When I got to college, the jig was up. I had to live in community, to share showers with 30+ women on my floor, to coexist in a cinderblock cell with a complete stranger (shout-out to ya, Tiff!). I was so desperately lonely my freshman year and to be honest, I had no idea why. I was motoring around trying to extrovert myself and I could not make any of the flies stick to the honey. My saving grace came the next year when I became an RA. I got a single room to myself where I could stare at my Christmas lights for hours and listen to Counting Crows "Long December" on repeat. I could go out of my room and interact with any number of amazing women. And then I could retreat back to my sanctuary of books and dim lights.

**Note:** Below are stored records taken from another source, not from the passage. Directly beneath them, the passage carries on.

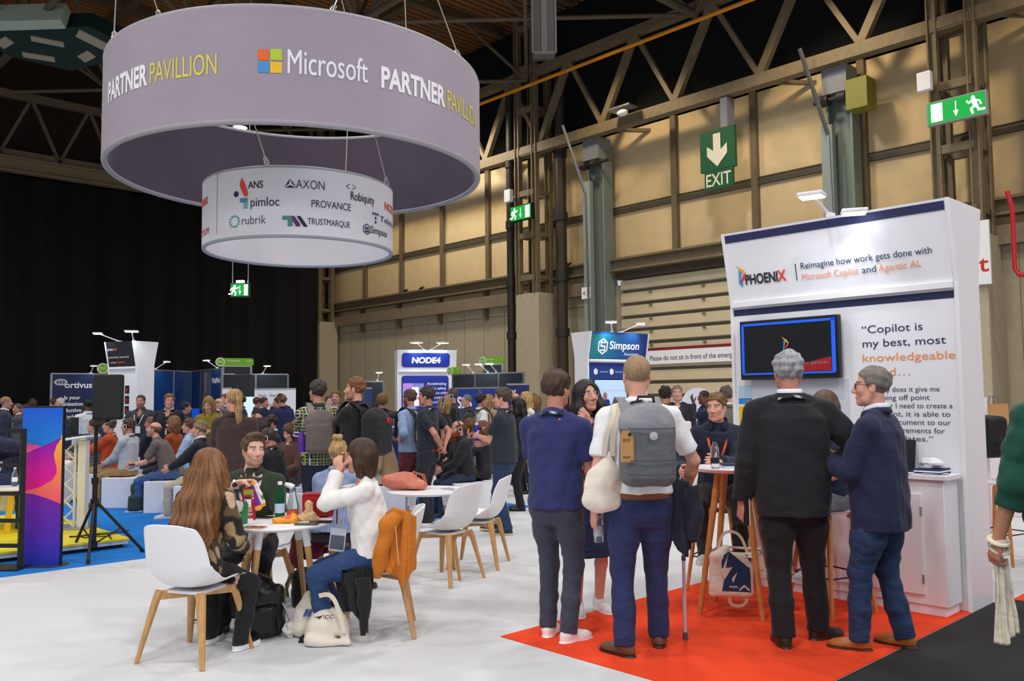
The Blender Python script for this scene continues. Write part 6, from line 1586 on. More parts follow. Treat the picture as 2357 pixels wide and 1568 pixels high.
soft('body',[('b',c+ff*.25+[0,0,.13],(.11,.08,.13),.04,M3)],'2b1f20',LEA,t,res=.012,wr=.006,freq=30,floor=.002); b=B(); b.tube([c-a*.05+ff*.2+[0,0,.15],c-a*.2+ff*.1+[0,0,.03],c-a*.27+ff*.05+[0,0,.012]],.013,8,flat=.4); b.obj('strap',M('black strap leather',rgb('1c1c1f'),.4),t)
c=G(700,1400); t=thing('rucksack','black rucksack with green trim under the far side of the snack table','bag',c+ff*.1)
soft('body',[('b',c+ff*.1+a*.02+[0,0,.14],(.13,.09,.14),.05,M3)],'16171a',FABRIC,t,res=.012,wr=.006,freq=30,floor=.002); b=B(); b.tube([c-a*.12+[0,0,.08],c-a*.13-ff*.02+[0,0,.18],c-a*.08+[0,0,.26]],.010,8); b.obj('strap',M('olive strap',rgb('4b5640'),.6),t)
def tote(c,lab,prims,print_fn,handle,col='ebe3d3',floor=.002,wr=.006,res=.008):
    t=thing('tote_bag',lab,'bag',c); soft('body',prims,col,CANVAS,t,res=res,wr=wr,freq=26,floor=floor,seed=int(c[0]*100)%97)
    b=B(); b.strip(smooth_pts(handle),.028,up=tuple(-ff),t=.003); b.obj('handle',M('canvas handle',rgb('e3d9c4'),.9),t); return t
c=G(748,1488); M4=np.stack([nrm(a+Z_*-.05),nrm(-ff+Z_*.5),nrm(np.cross(nrm(a+Z_*-.05),nrm(-ff+Z_*.5)))],1)
t=tote(c,'cream canvas tote bag slumped on the floor at the front, printed with a dark arrow',[('e',c+ff*.12+[0,0,.10],(.15,.11,.11)),('c',c+ff*.1-a*.08+[0,0,.05],c+ff*.16-a*.05+[0,0,.27],.07,.05),('c',c-a*.09+[0,0,.03],c+a*.13+[0,0,.02],.045,.02),('c',c+ff*.12+a*.06+[0,0,.14],c+a*.15+[0,0,.02],.06,.015)],None,[c+ff*.05-a*.05+[0,0,.30],c+ff*.02+a*.04+[0,0,.33],c+a*.09+ff*.02+[0,0,.20],c+a*.12-ff*.0+[0,0,.08]])
tb=B(); e2=nrm(Z_*.8+ff*.6); put_text(tb,'SCC',c-a*.025+[0,0,.165]+ff*.015,a,e2,.026,.075,.01); tb.obj('lettering',INK,t,smooth=False)
b=B(); q=c-a*.075+[0,0,.175]+ff*.012; b.prism([(0,0),(.055,.012),(.038,-.012),(.03,-.002)],q,a,e2,.002); b.obj('logo_mark',M('dark green print',rgb('17302c'),.6),t)
c2=G(695,1478); t=tote(c2,'second cream tote bag with a blue print, behind the arrow bag',[('e',c2+ff*.16+[0,0,.11],(.11,.09,.12)),('c',c2+ff*.12-a*.02+[0,0,.05],c2+ff*.2+[0,0,.23],.07,.05)],None,[c2+ff*.1+a*.0+[0,0,.05],c2+ff*.03+a*.05+[0,0,.012],c2+ff*.02+a*.12+[0,0,.010]])
b=B(); q=c2+ff*.035-a*.005+[0,0,.15]; b.prism([(0,0),(.02,0),(.035,.05),(.015,.05)],q,a,e2,.002); b.prism([(.028,0),(.048,0),(.06,.05),(.043,.05)],q,a,e2,.002); b.obj('logo_mark',M('blue print',rgb('2d4f9a'),.6),t)
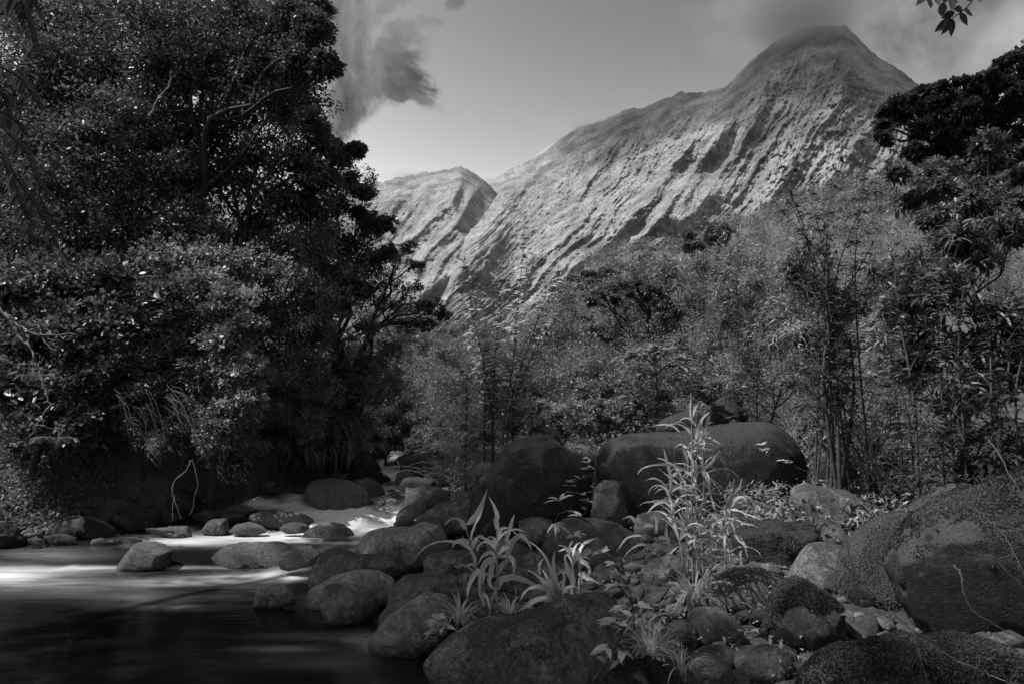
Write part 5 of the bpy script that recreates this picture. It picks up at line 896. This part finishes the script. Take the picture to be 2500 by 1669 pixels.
reed('maize_plant', 'right maize-like plant with one broad upright leaf, beside the cane clump', 'maize plant', 'E', 5.7,
     [[(1400,1080),(1400,950),(1390,800),(1375,660)], [.1,(1440,1060),(1450,900),(1440,720)]],
     [(84,-.1,[(1390,1040),(1380,920),(1345,830),(1318,720)]),(50,-.1,[(1375,680),(1365,640),(1395,580)]),(46,.1,[(1440,700),(1480,620),(1600,560)]),(50,.1,[(1400,780),(1420,700),(1380,660),(1260,680)]),(50,-.1,[(1440,760),(1500,780),(1530,850),(1500,890)]),
      (60,-.1,[(1440,860),(1500,900),(1560,930),(1620,960)]),(60,-.1,[(1400,1020),(1375,1050),(1365,1100)]),(60,-.1,[(1400,1030),(1440,1030),(1465,1070)]),(40,0,[(1430,780),(1450,860),(1470,900)]),(40,0,[(1450,800),(1440,700),(1430,650)])], M_cane, .011, 3, 10, .25)
reed('cane_clump', 'tall pale cane clump towering over the foreground rocks right of centre', 'cane clump', 'G', 5.55,
     [[(640,1530),(630,1250),(625,900),(625,500),(620,150)], [.1,(690,1500),(700,1200),(700,700),(690,300)], [-.1,(600,1450),(540,1050),(490,830),(480,690)], [.05,(720,1400),(770,1200),(850,1000),(840,900)], [.1,(600,1300),(590,900),(570,520),(545,400)], [.15,(660,1300),(655,800),(650,450),(655,230)], [0,(840,1270),(835,1100),(820,920)]],
     [(60,-.1,[(640,480),(660,400),(690,320),(745,270)]),(34,0,[(680,270),(690,225),(735,245),(755,290)]),(40,0,[(620,330),(615,240),(620,160)]),(46,-.1,[(700,430),(720,350),(750,280)]),(26,-.1,[(700,420),(760,450),(815,485)]),
      (30,.1,[(545,400),(500,365),(430,355),(340,372)]),(40,0,[(600,650),(590,560),(570,500)]),(50,-.1,[(490,690),(465,590),(445,505)]),(34,-.2,[(600,655),(480,610),(370,615),(300,640),(275,680)]),(30,.1,[(560,750),(480,690),(400,625)]),(30,.1,[(500,690),(540,650),(600,650)]),
      (52,-.1,[(710,640),(760,580),(805,515)]),(30,0,[(700,670),(780,640),(850,635),(935,700)]),(30,-.1,[(710,670),(760,720),(812,795)]),(50,-.1,[(710,670),(740,800),(775,910)]),(40,.1,[(650,650),(625,560),(615,480)]),(50,0,[(700,680),(690,570),(670,490)]),
      (40,.1,[(870,780),(890,730),(895,690)]),(60,-.1,[(840,890),(880,800),(930,750),(945,685)]),(70,-.15,[(850,890),(910,830),(950,820),(990,930)]),(34,-.25,[(800,905),(900,900),(980,930),(1075,960)]),(28,.1,[(700,980),(740,930),(810,900)]),
      (56,-.1,[(540,850),(470,840),(400,860),(335,925)]),(40,.1,[(600,860),(500,800),(430,765),(385,795)]),(34,0,[(500,760),(540,740),(590,790)]),(70,-.1,[(380,1000),(290,990),(230,940),(178,960)]),(50,0,[(395,1050),(400,980),(385,920)]),(60,0,[(560,1050),(570,930),(550,870)]),
      (50,0,[(480,1120),(460,1050),(470,960)]),(44,-.2,[(390,1180),(330,1120),(250,1140),(180,1210)]),(40,-.1,[(300,1060),(210,1080),(140,1170)]),(110,-.15,[(430,1330),(440,1260),(490,1180),(540,1130)]),(60,-.1,[(440,1310),(480,1280),(500,1260)]),(50,-.1,[(740,1060),(770,990),(820,970)]),
      (50,0,[(835,1080),(820,1010),(830,930)]),(36,-.1,[(880,1020),(920,1090),(990,1140)]),(36,-.1,[(920,1060),(960,1120),(980,1210)]),(40,-.1,[(840,1080),(860,1030),(900,930)]),(36,-.1,[(940,1160),(930,1200),(950,1260)]),(50,0,[(640,980),(660,1000),(740,980)]),
      (60,0,[(600,1100),(590,1040),(580,980)]),(44,-.1,[(700,1130),(760,1190),(850,1190)]),(50,-.1,[(600,1390),(560,1440),(540,1560)]),(50,-.1,[(600,1390),(630,1450),(640,1540)]),(40,-.1,[(700,1300),(740,1350),(790,1370)]),(40,0,[(690,1300),(705,1420),(705,1510)])], M_cane, .009, 4, 150, .34, .62)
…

Just a couple of months before we got married, I was doing yoga in my underoos on the floor of my single girl room and I realized: this would soon end. Like, forever. I was lamenting this to my co-worker Kamau at the time and Kamau was all, "Um, Kendra? You know he's going to see you in even less than your underoos, right?" And I was, Yes. That's not the part that bothers me. The part that is so disruptive is the part another person being there, blowing up my meditation spot with his snoring.
Loverpants and I had a good first year of marriage to adjust to each other's need for quiet (me) and interaction (him). Um, WHO AM I KIDDING? I cried the entire first year wondering why I was such a jerk and why didn't I like to talk to my husby. Well, I'm still a jerk 8 years later, but I'm also an introvert and maybe the two aren't mutually exclusive of one another, but the latter involves some self-care.
Having kids has broken down so many introversion allowances for me. I am neither allowed the physical space nor do I need the thought space that I once was afforded, and it's good. My kids are two wrecking balls against the edifice of my introversion, and I wouldn't have it any other way. The soundtrack of my life MAMA? MAMAAAA! reminds me that I am not alone. Their love, especially, with their downy little cheeks against my face and their whispered pleas for more snuggles and marshmallows, have a special power to penetrate, and remind me that I am not alone on the outside, and their love is there keeping me company even on the inside.